Tunesian lawyers fight to restore democracy - interview with Dalila Ben Mbarek Msadek
3 juni 2024

Tunesian lawyers fight to restore democracy – interview with Dalila Ben Mbarek Msadek


Tunisian President Kais Saied behaves like an autocrat, says lawyer Dalila Ben Mbarek Msadek, who is assisting opposition leaders and is now being prosecuted herself.

Since the Arab Spring, Tunisia seemed to (re)find its way to democracy, but after current president Kais Saied seized power on 25 July 2021, things went downhill at lightning speed. Lawyer Dalila Msadek experienced it first hand: her brother, the lawyer and very prominent opposition leader Jaouhar Ben Mbarek was arrested in February 2023. Dalila Msadek, together with a team of colleagues, took up the defence – and is now being prosecuted herself.

By Trudeke Sillevis Smitt

Msadek: ‘Our constitution allows a president to suspend the powers of government and parliament for a month in emergency situations, subject to their approval. However, President Saied single-handedly dissolved government and parliament without consultation in July 2021. Two months later, he permanently seized all legislative power and stipulated that he may intervene the judiciary directly.’

The latter is what Msadek finds most dangerous. ‘The president can dismiss judges on his own, with no right of appeal. Under the guise of fighting corruption, he already dismissed 57 judges. Two of them were indeed corrupt, the rest refused to comply with his order to launch criminal investigations against opposition leaders.’

Smear campaign

However, those judges are still at work: the (new) justice minister who has to implement the decision is not cooperating. Msadek: ‘Since then, a smear campaign has been running against these judges. Meanwhile, journalists and politicians, bloggers and activists are detained along the same scenario every time: a police report appears with a trumped-up accusation, an arrest follows, and then it remains quiet. People can be detained for 14 months before they have to appear before a chambre d’accusation.’


And now it is the lawyers’ turn. A total of 76 lawyers have been named as suspects, eight of whom have been charged.

Dalila Msadek herself is accused of spreading fake news through the media with the aim of endangering national security, and of unauthorised disclosure of personal data related to a criminal case. Both offences are punishable by 10 years in prison.
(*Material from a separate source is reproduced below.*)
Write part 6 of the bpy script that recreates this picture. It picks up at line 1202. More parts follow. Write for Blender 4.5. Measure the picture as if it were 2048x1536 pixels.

It was prompted by two television interviews. Msadek: ‘The eight opposition leaders we are defending are accused of plotting to overthrow the state. That is punishable by death! Even though they have done nothing but prepare a meeting to march together. In September 2023, I said on television with my colleague Islem Hamza that the cases were particularly unfair and I called on the president to look into it so that he would see that the cases were not based on anything.’ Msadek also made a public appeal for the diplomats who were allegedly involved in the plot to be heard as witnesses.

There is no hope that they and the others prosecuted for political reasons will get a fair trial, Msadek says. ‘The executive intimidates a large number of investigating judges and puts a lot of pressure on them. The only hope is that he himself changes his mind.’

Is such a thing conceivable? ‘With the team of lawyers, we are doing everything we can in the conspiracy cases to keep the subject in the spotlight. The media report on it daily; fortunately, they are also combative: they have enjoyed 10 years of free press and do not want to give that up. We will not let the remaining freedom be taken away from us. And where we initially had public opinion against it, we managed to turn it around. That is a great victory. Many organisations are also speaking out on the issue. The president receives many daily messages and suffers from that pressure. The investigating judge banned any media debate on the conspiracy cases, but to no avail.’


Other success of the defence team: three of the prisoners in the conspiracy case have now been released. But the rest are still detained, including Jaouhar Ben Mbarek, Msadek’s brother. ‘I visit him twice a week,’ she says. ‘The morale among the prisoners is still good. They know what they are fighting for. We relay their messages to the outside world. They have gone on hunger strike twice against this ‘judicial farce’. We took over those hunger strikes and brought it outside. This is how we form a chain of resistance. The dictatorship will not last in Tunisia. There is so much misery and poverty here…’

Not that Msadek expects a revolution to break out today or tomorrow. ‘The people have turned their backs on politics. In the last elections, only 11 percent voted. Only when there is a viable alternative will people return to action. Until then, they are busy surviving.’

After having asked what Msadek thinks of the migration deal the EU struck with Tunisia, she is unable to answer. ‘Some issues are too dangerous to talk about.